─── DATA SHOWN ───

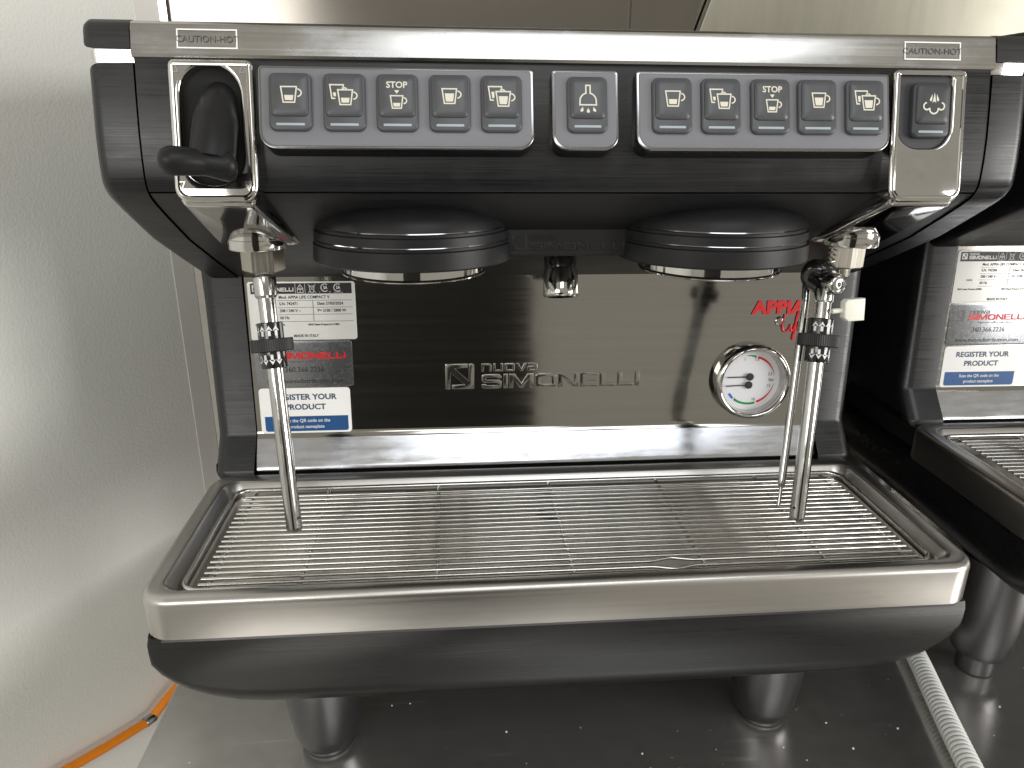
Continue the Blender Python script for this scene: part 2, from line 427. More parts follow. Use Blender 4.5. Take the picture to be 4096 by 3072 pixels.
def symbol(kind, u, v, n):
    if kind == 'one_small': return cup(FACE, u-.0002, v, .0042, .45, n)
    if kind == 'one_big': return cup(FACE, u-.0002, v, .0040, .75, n)
    if kind in ('two_small', 'two_big'):
        f = .45 if kind == 'two_small' else .75
        return half_cup(FACE, u-.0036, v+.0018, .0037, f, n).merge(cup(FACE, u+.0009, v-.0012, .0040, f, n))
    if kind == 'stop':
        mb = text_mb(FACE, [('STOP', u, v+.0057, .0035, 1.0, .025, 'CENTER')], n)
        mb.merge(poly(FACE, [(u-.0014, v+.0029), (u, v+.0010), (u+.0014, v+.0029)], n))
        return mb.merge(cup(FACE, u-.0001, v-.0035, .0034, .4, n, .0007))
    if kind == 'shower':
        mb = strip(FACE, [(u-.0012, v+.0068), (u+.0012, v+.0068), (u+.0012, v+.0024)]+arc(u, v-.0018, .0046, 68, 10, 6, .0044)+[(u+.0047, v-.0040), (u-.0047, v-.0040)]+arc(u, v-.0018, .0046, 170, 112, 6, .0044)+[(u-.0012, v+.0024)], .0008, n, True)
        for dx, dy, t in ((-.0036, -.0068, -.0006), (0, -.0074, 0), (.0036, -.0068, .0006)):
            mb.merge(poly(FACE, [(u+dx-t, v+dy+.0017), (u+dx-.0010, v+dy-.0002), (u+dx-.0004+t*.4, v+dy-.0010), (u+dx+.0006+t*.4, v+dy-.0010), (u+dx+.0010, v+dy-.0002)], n))
        return mb
def steam_symbol(fr, u, v, n):
    mb = strip(fr, arc(u, v-.0030, .0026, 165, 375, 14), .0009, n)
    mb.merge(strip(fr, arc(u-.0044, v-.0014, .0020, 95, 320, 10), .0009, n)).merge(strip(fr, arc(u+.0044, v-.0014, .0020, 85, -140, 10), .0009, n))
    mb.merge(poly(fr, [(u-.0012, v+.0004), (u, v+.0064), (u+.0012, v+.0004), (u, v+.0014)], n))
    for s in (-1, 1): mb.merge(poly(fr, [(u+s*.0030, v+.0022), (u+s*.0013, v+.0056), (u+s*.0014, v+.0020), (u+s*.0022, v+.0012)], n))
    return mb

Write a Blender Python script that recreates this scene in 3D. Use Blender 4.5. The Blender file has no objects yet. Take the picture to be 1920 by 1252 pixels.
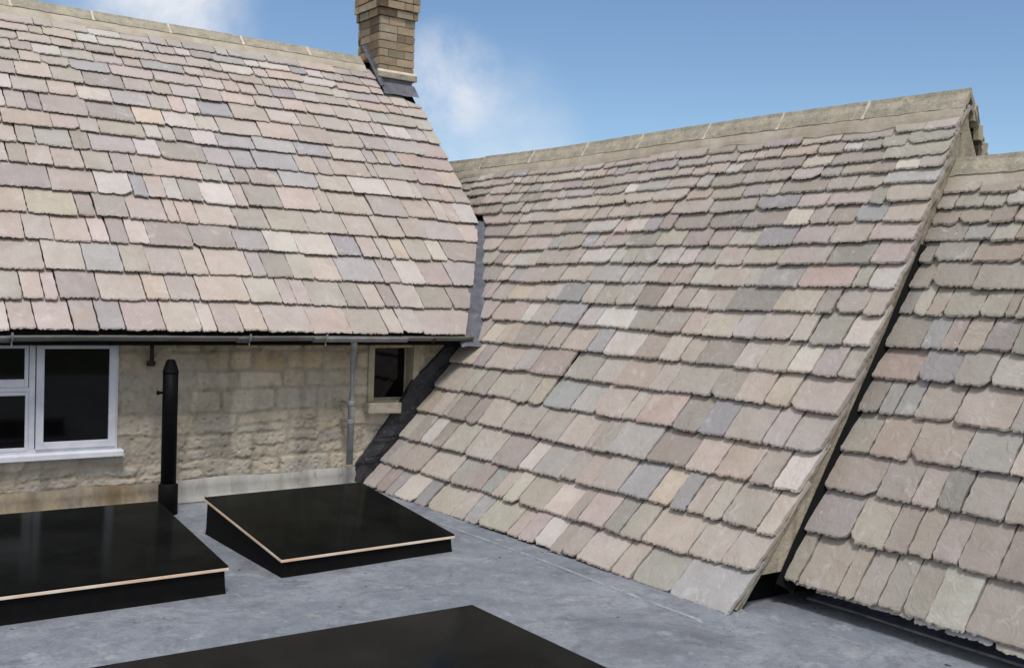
import bpy, math, random
import numpy as np
from mathutils import Vector, Matrix

# ---------------------------------------------------------------- camera
S = bpy.context.scene
C = S.collection
YAW, PITCH, ROLL, FPX = 0.620828772, -0.0388803975, 0.0339589532, 2035.95
cam_data = bpy.data.cameras.new('camera')
cam_data.sensor_width = 36.0
cam_data.lens = 36.0 * FPX / 1920.0
cam_data.clip_start = 0.05
cam_data.clip_end = 2000.0
cam = bpy.data.objects.new('camera', cam_data)
C.objects.link(cam)
fw = Vector((math.sin(YAW)*math.cos(PITCH), math.cos(YAW)*math.cos(PITCH), math.sin(PITCH)))
rt = Vector((math.cos(YAW), -math.sin(YAW), 0.0))
up = rt.cross(fw)
r2 = rt*math.cos(ROLL) + up*math.sin(ROLL)
u2 = -rt*math.sin(ROLL) + up*math.cos(ROLL)
cam.matrix_world = Matrix(((r2.x, u2.x, -fw.x, 0), (r2.y, u2.y, -fw.y, 0), (r2.z, u2.z, -fw.z, 0), (0, 0, 0, 1)))
S.camera = cam

# ---------------------------------------------------------------- light
SUN_EL, SUN_AZ = math.radians(63), math.radians(203)     # azimuth clockwise from +Y
sd = Vector((math.sin(SUN_AZ)*math.cos(SUN_EL), math.cos(SUN_AZ)*math.cos(SUN_EL), math.sin(SUN_EL)))
sun_data = bpy.data.lights.new('sun', 'SUN')
sun_data.energy = 2.3
sun_data.angle = math.radians(13)
sun_data.color = (1.0, 0.965, 0.925)
sun = bpy.data.objects.new('sun', sun_data)
C.objects.link(sun)
sun.rotation_euler = (-sd).to_track_quat('-Z', 'Y').to_euler()
sun.location = sd*30

world = bpy.data.worlds.new("World")
S.world = world
world.use_nodes = True
wt = world.node_tree
for n in list(wt.nodes): wt.nodes.remove(n)
wn = wt.nodes.new
wout = wn('ShaderNodeOutputWorld'); wbg = wn('ShaderNodeBackground')
wbg.inputs['Strength'].default_value = 0.13
sky = wn('ShaderNodeTexSky'); sky.sky_type = 'NISHITA'; sky.sun_disc = False
sky.sun_elevation = SUN_EL; sky.sun_rotation = SUN_AZ
sky.air_density = 1.0; sky.dust_density = 0.3; sky.ozone_density = 2.5; sky.altitude = 800
wt.links.new(wbg.outputs[0], wout.inputs[0])
tc = wn('ShaderNodeTexCoord')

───

=== WHAT THE EXERCISE ASKS ===
Transcribe the material exactly, keeping every word and none of the pictures.

=== FULL RESPONSE ===
Continue the Blender Python script for this scene: part 2, from line 427. More parts follow. Use Blender 4.5. Take the picture to be 4096 by 3072 pixels.
def symbol(kind, u, v, n):
    if kind == 'one_small': return cup(FACE, u-.0002, v, .0042, .45, n)
    if kind == 'one_big': return cup(FACE, u-.0002, v, .0040, .75, n)
    if kind in ('two_small', 'two_big'):
        f = .45 if kind == 'two_small' else .75
        return half_cup(FACE, u-.0036, v+.0018, .0037, f, n).merge(cup(FACE, u+.0009, v-.0012, .0040, f, n))
    if kind == 'stop':
        mb = text_mb(FACE, [('STOP', u, v+.0057, .0035, 1.0, .025, 'CENTER')], n)
        mb.merge(poly(FACE, [(u-.0014, v+.0029), (u, v+.0010), (u+.0014, v+.0029)], n))
        return mb.merge(cup(FACE, u-.0001, v-.0035, .0034, .4, n, .0007))
    if kind == 'shower':
        mb = strip(FACE, [(u-.0012, v+.0068), (u+.0012, v+.0068), (u+.0012, v+.0024)]+arc(u, v-.0018, .0046, 68, 10, 6, .0044)+[(u+.0047, v-.0040), (u-.0047, v-.0040)]+arc(u, v-.0018, .0046, 170, 112, 6, .0044)+[(u-.0012, v+.0024)], .0008, n, True)
        for dx, dy, t in ((-.0036, -.0068, -.0006), (0, -.0074, 0), (.0036, -.0068, .0006)):
            mb.merge(poly(FACE, [(u+dx-t, v+dy+.0017), (u+dx-.0010, v+dy-.0002), (u+dx-.0004+t*.4, v+dy-.0010), (u+dx+.0006+t*.4, v+dy-.0010), (u+dx+.0010, v+dy-.0002)], n))
        return mb
def steam_symbol(fr, u, v, n):
    mb = strip(fr, arc(u, v-.0030, .0026, 165, 375, 14), .0009, n)
    mb.merge(strip(fr, arc(u-.0044, v-.0014, .0020, 95, 320, 10), .0009, n)).merge(strip(fr, arc(u+.0044, v-.0014, .0020, 85, -140, 10), .0009, n))
    mb.merge(poly(fr, [(u-.0012, v+.0004), (u, v+.0064), (u+.0012, v+.0004), (u, v+.0014)], n))
    for s in (-1, 1): mb.merge(poly(fr, [(u+s*.0030, v+.0022), (u+s*.0013, v+.0056), (u+s*.0014, v+.0020), (u+s*.0022, v+.0012)], n))
    return mb

Write a Blender Python script that recreates this scene in 3D. Use Blender 4.5. The Blender file has no objects yet. Take the picture to be 1920 by 1252 pixels.
import bpy, math, random
import numpy as np
from mathutils import Vector, Matrix

# ---------------------------------------------------------------- camera
S = bpy.context.scene
C = S.collection
YAW, PITCH, ROLL, FPX = 0.620828772, -0.0388803975, 0.0339589532, 2035.95
cam_data = bpy.data.cameras.new('camera')
cam_data.sensor_width = 36.0
cam_data.lens = 36.0 * FPX / 1920.0
cam_data.clip_start = 0.05
cam_data.clip_end = 2000.0
cam = bpy.data.objects.new('camera', cam_data)
C.objects.link(cam)
fw = Vector((math.sin(YAW)*math.cos(PITCH), math.cos(YAW)*math.cos(PITCH), math.sin(PITCH)))
rt = Vector((math.cos(YAW), -math.sin(YAW), 0.0))
up = rt.cross(fw)
r2 = rt*math.cos(ROLL) + up*math.sin(ROLL)
u2 = -rt*math.sin(ROLL) + up*math.cos(ROLL)
cam.matrix_world = Matrix(((r2.x, u2.x, -fw.x, 0), (r2.y, u2.y, -fw.y, 0), (r2.z, u2.z, -fw.z, 0), (0, 0, 0, 1)))
S.camera = cam

# ---------------------------------------------------------------- light
SUN_EL, SUN_AZ = math.radians(63), math.radians(203)     # azimuth clockwise from +Y
sd = Vector((math.sin(SUN_AZ)*math.cos(SUN_EL), math.cos(SUN_AZ)*math.cos(SUN_EL), math.sin(SUN_EL)))
sun_data = bpy.data.lights.new('sun', 'SUN')
sun_data.energy = 2.3
sun_data.angle = math.radians(13)
sun_data.color = (1.0, 0.965, 0.925)
sun = bpy.data.objects.new('sun', sun_data)
C.objects.link(sun)
sun.rotation_euler = (-sd).to_track_quat('-Z', 'Y').to_euler()
sun.location = sd*30

world = bpy.data.worlds.new("World")
S.world = world
world.use_nodes = True
wt = world.node_tree
for n in list(wt.nodes): wt.nodes.remove(n)
wn = wt.nodes.new
wout = wn('ShaderNodeOutputWorld'); wbg = wn('ShaderNodeBackground')
wbg.inputs['Strength'].default_value = 0.13
sky = wn('ShaderNodeTexSky'); sky.sky_type = 'NISHITA'; sky.sun_disc = False
sky.sun_elevation = SUN_EL; sky.sun_rotation = SUN_AZ
sky.air_density = 1.0; sky.dust_density = 0.3; sky.ozone_density = 2.5; sky.altitude = 800
wt.links.new(wbg.outputs[0], wout.inputs[0])
tc = wn('ShaderNodeTexCoord')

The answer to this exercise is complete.